Co istotne, również informacje stanowiące program komputerowy (ciekawe), chyba że podmiot zobowiązany przekaże lub udostępni do ponownego wykorzystywania kod źródłowy programu komputerowego opracowanego w ramach realizacji zadań publicznych. To spore ograniczenie.
Czytaj także: Europejski Urząd Nadzoru Bankowego o minimalizacji przetwarzanych danych, PSD2 vs RODO
Jak udostępniane będą dane?
Zasady te określa art. 10 projektu. Generalnie mamy wskazanie, że informacje sektora publicznego są przekazywane z użyciem systemów teleinformatycznych w formacie danych i za pomocą protokołów komunikacyjnych i szyfrujących zgodnych z ustawa o informatyzacji podmiotów publicznych.

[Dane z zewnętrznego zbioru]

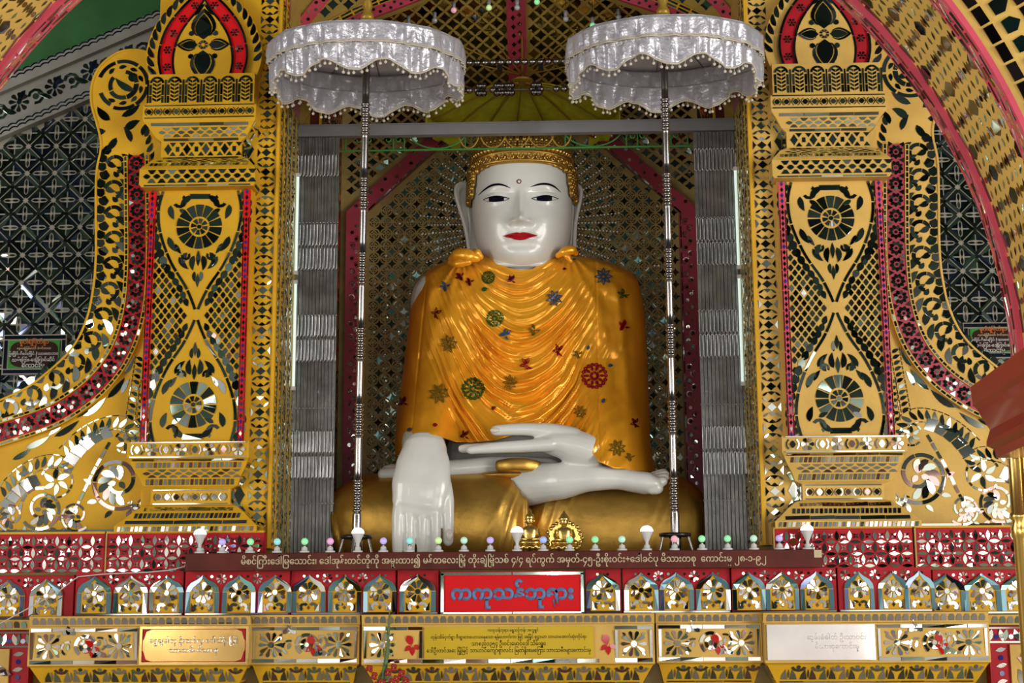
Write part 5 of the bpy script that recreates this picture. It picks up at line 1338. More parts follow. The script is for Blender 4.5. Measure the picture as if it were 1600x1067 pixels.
for k, (px, r) in enumerate(((1588, 0.0125), (1607, 0.0125), (1626, 0.0125), (1598, 0.011))):
    p = at(px, 760, -3.95+(0.03 if k == 3 else 0)); mb = MB()
    zz = at(1590, 800, -3.95).z
    mb.lathe([(r, zt+0.004), (r, zz+0.0), (r*1.25, zz-0.004), (r*1.3, zz-0.010), (r*0.9, zz-0.016), (r*1.3, zz-0.030), (r*1.15, zz-0.045), (r*0.9, zz-0.05), (r*0.9, 0.0)], 'gold_bright', (p.x, p.y, 0), 18); child(mb, 'shaft', GC)

# loose white cable on the left
mb = MB(); pts = [(-30, 988), (0, 974), (45, 950), (90, 925), (112, 908), (122, 901), (160, 897), (230, 894), (265, 891), (292, 884)]
mb.tube([at(x, y, -0.03-0.02*sin(i)) for i, (x, y) in enumerate(pts)], 0.0028, 'wire_white', 6)
o = mb.build('electric_cable'); tag(o, 'loose white cable hanging to the left end of the brown board', 'cable')

# thorny plant rising in front of the altar
PT = thing('thorny_plant', 'green thorny stem with small red flowers in front of the yellow plaque row', 'plant', tuple(at(600, 1067, -0.30)))
mb = MB(); sp_ = [(592, 1200), (596, 1110), (597, 1062), (602, 1040), (606, 1010), (607, 985), (609, 955)]
ps = [at(x, y, -0.30-0.01*sin(i)) for i, (x, y) in enumerate(sp_)]
ps = [ps[0]*0+Vector((ps[0].x, ps[0].y, 0.0))]+ps
mb.tube(ps, [0.014, 0.012, 0.012, 0.011, 0.010, 0.0075, 0.006, 0.002], 'stem_green', 8)
for i in range(60):
    t = random.uniform(0.3, 0.99); k = min(len(ps)-2, int(t*(len(ps)-1))); w = t*(len(ps)-1)-k; p = ps[k].lerp(ps[k+1], w)
    a = random.uniform(0, 6.28); d = Vector((cos(a), sin(a), 0.35)); mb.tube([p, p+d*0.022], [0.0025, 0.0003], 'stem_green', 4)
child(mb, 'stem', PT)
fl = [(585, 1056), (597, 1066), (606, 1050), (615, 1043), (620, 1060), (628, 1052), (590, 1070), (634, 1064), (612, 1066), (577, 1045)]
mb2 = MB(); root = at(598, 1068, -0.30)
for x, y in fl:
    p = at(x, y, -0.33); mb2.tube([root, (root+p)/2+Vector((0, -0.01, -0.01)), p], 0.0022, 'stem_green', 5)
child(mb2, 'twigs', PT)
for x, y in fl:
    p = at(x, y, -0.33); mb = MB()
    for k in range(4):
        a = k*PI/2+random.random(); c = Vector((cos(a), 0, sin(a)))*0.009
        mb.ball(tuple(p+c), 0.0095, 'flower_red', 7, (1, 0.5, 1))
    mb.ball(tuple(p+Vector((0, -0.006, 0))), 0.003, 'ochre', 6); child(mb, 'flower', PT)

# small gilt figurines on the altar shelf
def figurine(px, top, bot, spired, label):
    y = 0.06; b = at(px, bot, y); t = at(px, top, y); H = t.z-b.z; x, z = b.x, 1.746; H = t.z-z
    F = thing('figurine', label, 'figurine', (x, y, z), 'small gilt figures on the altar')
    mb = MB(); q = lambda r, h: (r*H, z+h*H)
    mb.lathe([q(0.0, 0), q(0.30, 0), q(0.31, 0.06), q(0.24, 0.09), q(0.22, 0.14), q(0.29, 0.19), q(0.31, 0.235), q(0.27, 0.26), q(0.0, 0.27)], 'gold_bright', (x, y, 0), 24)
    for k in range(14):
        a = 2*PI*k/14; mb.ball((x+0.27*H*cos(a), y+0.27*H*sin(a), z+0.20*H), 0.055*H, 'gold_bright', 8, (1, 1, 1.2))
    child(mb, 'lotus_base', F)
    mb = MB()
    mb.ball((x, y-0.02*H, z+0.31*H), 0.27*H, 'gold_bright', 18, (1.0, 0.75, 0.30))          # crossed legs
    rows = []
    for h, rx, ry in ((0.27, 0.15, 0.12), (0.36, 0.14, 0.11), (0.46, 0.155, 0.105), (0.56, 0.17, 0.10), (0.62, 0.13, 0.085), (0.645, 0.06, 0.055), (0.68, 0.05, 0.05)):
        rows.append([(x+rx*H*cos(a), y+ry*H*sin(a), z+h*H) for a in np.linspace(0, 2*PI, 21)[:-1]])
    mb.grid(rows, 'gold_bright', True)
    for sg in (-1, 1):
        mb.tube([(x+sg*0.155*H, y, z+0.58*H), (x+sg*0.20*H, y-0.02*H, z+0.46*H), (x+sg*0.17*H, y-0.09*H, z+0.38*H), (x+sg*0.05*H, y-0.14*H, z+0.37*H)], [0.045*H, 0.042*H, 0.036*H, 0.03*H], 'gold_bright', 8)
        mb.ball((x+sg*0.21*H, y-0.06*H, z+0.31*H), 0.085*H, 'gold_bright', 10, (1, 1, 0.8))
    mb.ball((x, y-0.01*H, z+0.755*H), 0.095*H, 'gold_bright', 16, (0.9, 0.95, 1.18))
    mb.ball((x, y-0.105*H, z+0.745*H), 0.018*H, 'gold_bright', 6)
    for sg in (-1, 1): mb.ball((x+sg*0.09*H, y, z+0.745*H), 0.022*H, 'gold_bright', 6, (0.6, 0.8, 2.2))
    child(mb, 'body', F)
    mb = MB()
    if spired:
        mb.lathe([q(0.115, 0.80), q(0.12, 0.83), q(0.09, 0.86), q(0.07, 0.90), q(0.045, 0.93), q(0.02, 0.97), q(0.0, 1.0)], 'gold_bright', (x, y, 0), 14); child(mb, 'crown', F)
        mb = MB(); pts = [(x+0.36*H*sin(t)*(1+0.05*sin(t*9)), z+(0.42-0.34*cos(t))*H*1.0) for t in np.linspace(0.3, 2*PI-0.3, 46)]
        mb.prism([(p[0], p[1]) for p in pts], lambda u, v, h: (u, y+0.12*H+h, v), 0.0, 0.012, 'gold_bright')
        for p in pts[::2]: mb.ball((p[0], y+0.12*H, p[1]), 0.045*H, 'gold_bright', 6, (1, 0.5, 1))
        child(mb, 'aureole', F)
    else:
        mb.lathe([q(0.09, 0.79), q(0.095, 0.83), q(0.07, 0.88), q(0.045, 0.90), q(0.04, 0.94), q(0.02, 0.98), q(0, 1.0)], 'gold_bright', (x, y, 0), 16); child(mb, 'hair', F)
figurine(828, 794, 857, False, 'seated gold figurine right of the middle LED lamp')
figurine(882, 797, 858, True, 'gold figurine with spired crown and flaming aureole, before the cuff folds')

# ================================================================== THE SEATED STATUE
ST = thing('seated_statue', 'large white and gilt seated statue draped in shining orange satin', 'statue', (0.02, 1.0, 1.746))
def loftring(c, U, V, ru, rv, n, e=2.0):
    out = []
    for k in range(n):
        t = 2*PI*k/n; a, b = cos(t), sin(t)
        out.append(tuple(c+U*(ru*math.copysign(abs(a)**(2/e), a))+V*(rv*math.copysign(abs(b)**(2/e), b))))
    return out
def limb(mb, pts, rad_, m, ref=(1,0,0), n=18, sub=5, cap=True, e=2.0):
    """smooth tapering limb: pts world points, rad_ = r or (ru, rv) per point"""
    P = [Vector(p) for p in pts]; R_ = [(r, r) if not hasattr(r, '__len__') else r for r in rad_]
    Q = []; RR = []
    for i in range(len(P)-1):
        p0 = P[i-1] if i else P[0]*2-P[1]; p3 = P[i+2] if i+2 < len(P) else P[-1]*2-P[-2]
        for k in range(sub):
            t = k/sub; a, b = P[i], P[i+1]
            Q.append(0.5*((2*a)+(b-p0)*t+(2*p0-5*a+4*b-p3)*t*t+(3*a-p0-3*b+p3)*t**3))
            w = t*t*(3-2*t); RR.append((lerp(R_[i][0], R_[i+1][0], w), lerp(R_[i][1], R_[i+1][1], w)))
    Q.append(P[-1]); RR.append(R_[-1]); rows = []; ref = Vector(ref)
    if cap:   # rounded ends
        d0 = (Q[0]-Q[1]).normalized(); d1 = (Q[-1]-Q[-2]).normalized(); r0, r1 = RR[0], RR[-1]; m0, m1 = min(r0), min(r1); q0, q1 = Q[0], Q[-1]
        A = [rad(a) for a in (12, 35, 60)]
        Q = [q0+d0*m0*cos(a) for a in A]+Q+[q1+d1*m1*cos(a) for a in A[::-1]]
        RR = [(r0[0]*sin(a), r0[1]*sin(a)) for a in A]+RR+[(r1[0]*sin(a), r1[1]*sin(a)) for a in A[::-1]]
    for i in range(len(Q)):
        t = (Q[min(i+1, len(Q)-1)]-Q[max(i-1, 0)]).normalized()
        U = (ref-t*ref.dot(t)).normalized(); V = t.cross(U); rows.append(loftring(Q[i], U, V, RR[i][0], RR[i][1], n, e))
    mb.grid(rows, m, True); mb.add(rows[0], [list(range(n-1, -1, -1))], m); mb.add(rows[-1], [list(range(n))], m)
def remeshed(mb, vox, smooth=3):
    o = mb.build('tmp'); md = o.modifiers.new('r', 'REMESH'); md.mode = 'VOXEL'; md.voxel_size = vox; md.use_smooth_shade = True
    sm = o.modifiers.new('s', 'SMOOTH'); sm.iterations = smooth; sm.factor = 0.5
    bpy.context.view_layer.update()
    me = bpy.data.meshes.new_from_object(o.evaluated_get(bpy.context.evaluated_depsgraph_get()))
    V = [tuple(v.co) for v in me.vertices]; F_ = [tuple(p.vertices) for p in me.polygons]
    bpy.data.objects.remove(o); bpy.data.meshes.remove(me); return V, F_

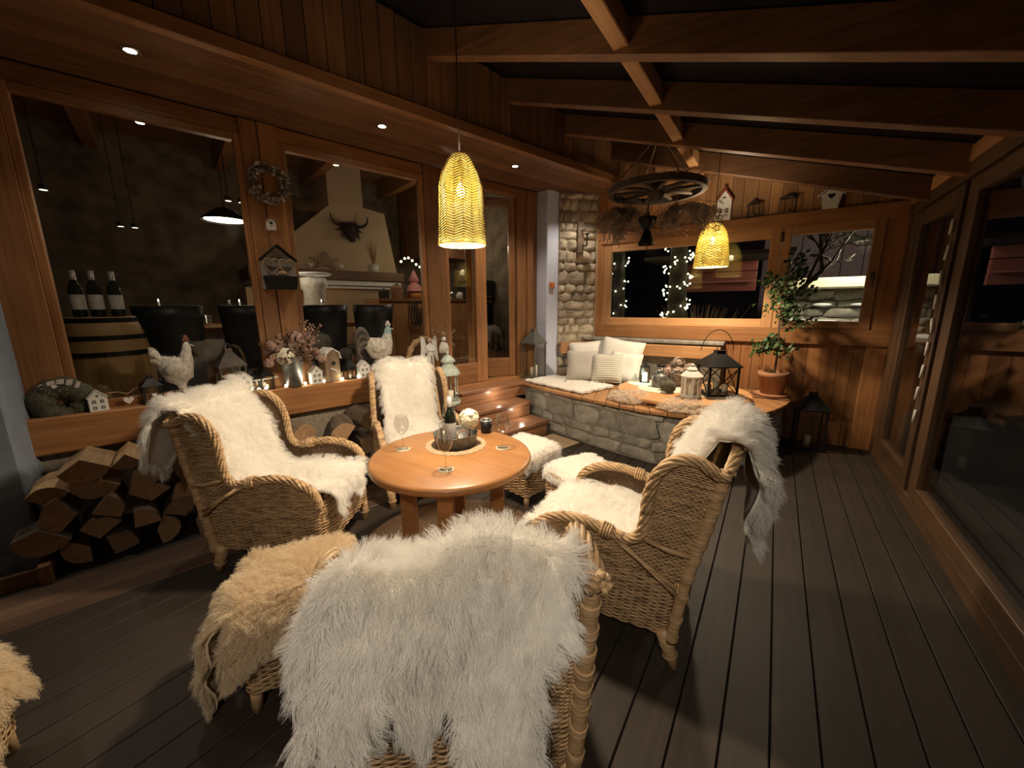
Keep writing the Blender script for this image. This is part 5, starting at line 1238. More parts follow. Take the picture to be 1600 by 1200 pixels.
# fairy lights along the sill
t = thing('fairy_lights', 'string of small fairy lights lying along the window sill', 'string lights', HF(-3.83, 0.6, .85), FACE)
m = MB(); pts = [HF(-3.835+.012*math.sin(k*1.7), -.1+k*.06, .856) for k in range(30)]; inv = t.matrix_basis.inverted(); MB().tube([inv @ p for p in pts], .0018, 4).build('wire', 'cable', t)
for s_, c in ((-.04, -3.84), (.50, -3.82), (.555, -3.835), (.705, -3.83), (.86, -3.83), (1.02, -3.835), (1.05, -3.83), (1.165, -3.83), (1.19, -3.84), (1.335, -3.85), (1.345, -3.84), (1.62, -3.86)):
    MB().ball((0, 0, 0), .0125, 8, 6).build('bulb', 'fairy_white', t, True, loc=inv @ HF(c, s_, .864))
    
for k, s_ in enumerate((.55, .86, 1.18)): lamp('fairy_glow', HF(-3.80, s_, .90), .25, (1, .9, .6), .02)
# on the posts
t = mossring('willow_wreath', 'grey wreath of leaves and cones hanging high on the wooden posts', HF(-3.885, 0.775, 2.53), .105, .022, (0, 0, FACE), 'twig', n=26); r = random.Random(3); m = MB()
for k in range(170):
    a = r.uniform(0, 6.28); R_ = .105+r.uniform(-.03, .035); p = Vector((R_*math.cos(a), -r.uniform(0, .03), R_*math.sin(a))); d = Vector((r.gauss(0, 1), r.gauss(-.5, .6), r.gauss(0, 1))).normalized(); u_ = d.orthogonal()*.018; w_ = d.cross(u_); m.add([p-u_, p-w_*.6, p+u_, p+w_*.6], [(0, 1, 2, 3)])
stuff(m.build('leaves', 'grey_leaf', t)); m = MB()
for k in range(8): a = 3.6+k*.3; m.ball((.11*math.cos(a), -.025, .11*math.sin(a)), .017, 7, 5)
m.build('cones', 'dry_flower', t, True); MB().tube([(0, -.0, .12), (0, 0.01, .16)], .002, 4).build('string', 'rope', t)
t = thing('tiny_birdhouse', 'tiny wooden birdhouse hanging on the posts below the wreath', 'birdhouse', HF(-3.90, 0.755, 2.17), FACE)
MB().prism([(-.030, 0), (.030, 0), (.038, .06), (0, .095), (-.038, .06)], -.018, .018, 'xz').build('body', 'white_wood', t, bevel=.002)
for s in (-1, 1): MB().box((0, 0, 0), (.068, .048, .006)).build('roof_slab', 'pine_x', t, loc=(s*.024, -.002, .080), rot=(0, s*.73, 0))
MB().lathe([(.0005, 0), (.011, 0)], 12, M=Matrix.Rotation(PI/2, 3, 'X')).build('hole', 'black', t, loc=(0, -.0195, .052)); MB().tube([(0, -.018, .03), (0, -.035, .03)], .003, 5).build('perch', 'pine_x', t); MB().tube([(0, 0, .09), (0, .008, .20)], .0015, 4).build('string', 'rope', t)
t = thing('feeder_box', 'dark grey gabled bird feeder with two willow hearts on the posts', 'bird feeder', HF(-3.905, 0.775, 1.70), FACE)
MB().prism([(-.125, 0), (.125, 0), (.125, .18), (0, .27), (-.125, .18)], .0, .012, 'xz').build('back', 'felt_grey', t)
MB().prism([(-.105, 0), (.105, 0), (.120, .085), (-.120, .085)], -.075, .0, 'xz').build('trough', 'black_metal', t, bevel=.003)
for s in (-1, 1): MB().box((0, 0, 0), (.165, .05, .010)).build('roof_slab', 'black_metal', t, loc=(s*.066, -.015, .232), rot=(0, s*.62, 0))
for s in (-1, 1):
    pts = [(s*.055+.058*math.sin(a)**3, -.03, .145+.06*(.8125*math.cos(a)-.3125*math.cos(2*a)-.125*math.cos(3*a)-.0625*math.cos(4*a))) for a in np.linspace(0, 2*PI, 26, endpoint=False)]
    m = MB(); m.tube(pts, .0075, 6, closed=True); m.build('willow_heart', 'rustic', t, True)
m = MB(); m.ball((0.015, -.04, .10), .03, 10, 6, (1.2, .8, .7)); m.build('nest', 'dry_grass', t, True)
SC = {'moss_wreath': .92, 'house_figurine': 1.28, 'heart_pendant': 1.3, 'black_lantern': 1.3, 'metal_house_lantern': (1.35, 1.2, 1.5), 'zinc_bucket': 1.3, 'dried_bouquet': 1.4, 'wooden_birdhouse': 1.28, 'red_house_figurine': 1.2,
      'hen_figurine': (.88, .95, 1.42), 'rooster_figurine': (1.12, 1.1, 1.42), 'straw_arch': 1.35, 'angel_figurine': 1.35, 'twig_figure': 1.4, 'willow_wreath': 1.12, 'tiny_birdhouse': 1.05, 'feeder_box': (1.05, 1.05, 1.3)}
for o in list(COL.objects):
    b = o.name.split('.')[0]
    if o.parent is None and b in SC: k = SC[b]; o.scale = (k, k, k) if not isinstance(k, tuple) else k
bpy.data.objects['dried_bouquet'].location.z += .05; bpy.data.objects['feeder_box'].location.z -= .01; bpy.data.objects['moss_wreath'].location.z -= .012
# ================================================================== FIREWOOD
WN = {0: 'bottom', 1: 'second', 2: 'third', 3: 'fourth', 4: 'fifth', 5: 'top'}
OR = ['first', 'second', 'third', 'fourth', 'fifth', 'sixth', 'seventh', 'eighth', 'ninth']
def logmesh(kind, r, L, seed):
    R_ = random.Random(seed); pts = []
    if kind == 'round': pts = [(r*(1+R_.uniform(-.08, .08))*math.cos(a), r*(1+R_.uniform(-.08, .08))*math.sin(a)) for a in np.linspace(0, 2*PI, 12, endpoint=False)]
    else:
        span = R_.uniform(1.5, 2.6); a0 = -span/2
        pts = [(-r*.75*R_.uniform(.7, 1.1), R_.uniform(-.15, .15)*r)]+[((r*1.45*math.cos(a)-r*.75), r*1.25*math.sin(a)) for a in np.linspace(a0, a0+span, 7)]
    return pts
def log(name, label, kind, c, s, z, r, L, ang, seed, group, end='logend', side='logtop', yaw=0.0):
    R_ = random.Random(seed); pts = logmesh(kind, r, L, seed); ca, sa = math.cos(ang), math.sin(ang); pts = [(x*ca-y*sa, x*sa+y*ca) for x, y in pts]
    t = thing(name, label, 'firewood log', HW(c, s, z), HROT+yaw, group); n = len(pts); m = MB(); rings = []
    for i, f in enumerate((0, .33, .66, 1)):
        rings += [(-L*f, x*(1+R_.uniform(-.06, .06)), y*(1+R_.uniform(-.06, .06))) for x, y in pts]
    fs = [(i*n+k, i*n+(k+1) % n, (i+1)*n+(k+1) % n, (i+1)*n+k) for i in range(3) for k in range(n)]
    m.add(rings, fs); m.build('side', side, t)
    m = MB(); m.add([(0.001, x, y) for _, x, y in rings[:n]], [tuple(range(n))]); m.build('cut_end', end, t); return t
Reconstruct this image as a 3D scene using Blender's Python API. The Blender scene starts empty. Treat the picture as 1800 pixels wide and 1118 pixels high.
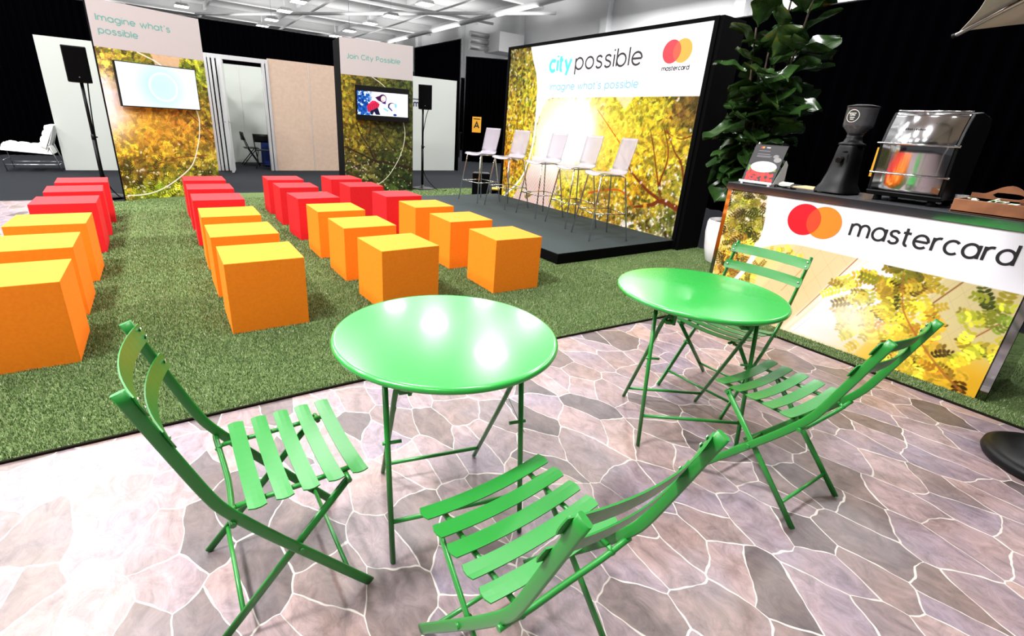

Art. 10 ust. 2 wskazuje tutaj, że informacje mogą być udostępniane za pomocą interfejsu programistycznego aplikacji (API), co oznacza, że nie jest to domyślny tryb udostępniania danych. A szkoda.
Jeżeli jednak podmiot na to się zdecyduje, to oczywiście musi spełnić określone obowiązki, m.in. w zakresie unifikacji. Co ciekawe, ust. 3 daje podmiotom publicznym kolejną furtkę, bowiem jeżeli podjęcie działań w celu przekazania danych będzie nieproporcjonalne, to podmiot zobowiązany nie ma obowiązku.
Wśród obowiązków dla podmiotu publicznego mamy konieczność określenia na BIP w menu „Ponowne wykorzystanie” takich informacji jak warunki ponownego wykorzystania czy informacje o opłatach (jeżeli dotyczy), a także środki przysługujące w przypadku odmowy.
Jest też miejsce na umowę o wyłączność na wykorzystanie danych, jeżeli dotyczy. Jeżeli nie mamy takich informacji, to znaczy, że możemy swobodnie je pobierać i przetwarzać. Na stronie mamy też warunki ponownego wykorzystania.
Co jeszcze?
Merytorycznie to oczywiście nie wszystko i w dużym skrócie. Propozycja zawarta w projekcie zakłada, że ustawa wejdzie w życie w 3 miesiące od dnia ogłoszenia.
Nie chcę na razie oceniać samego projektu, bo to jednak tylko projekt. Przytłacza jednak ilość wyłączeń i brak unifikacji co do sposobu udostępniania danych. Zobaczymy jednak jak to się skończy.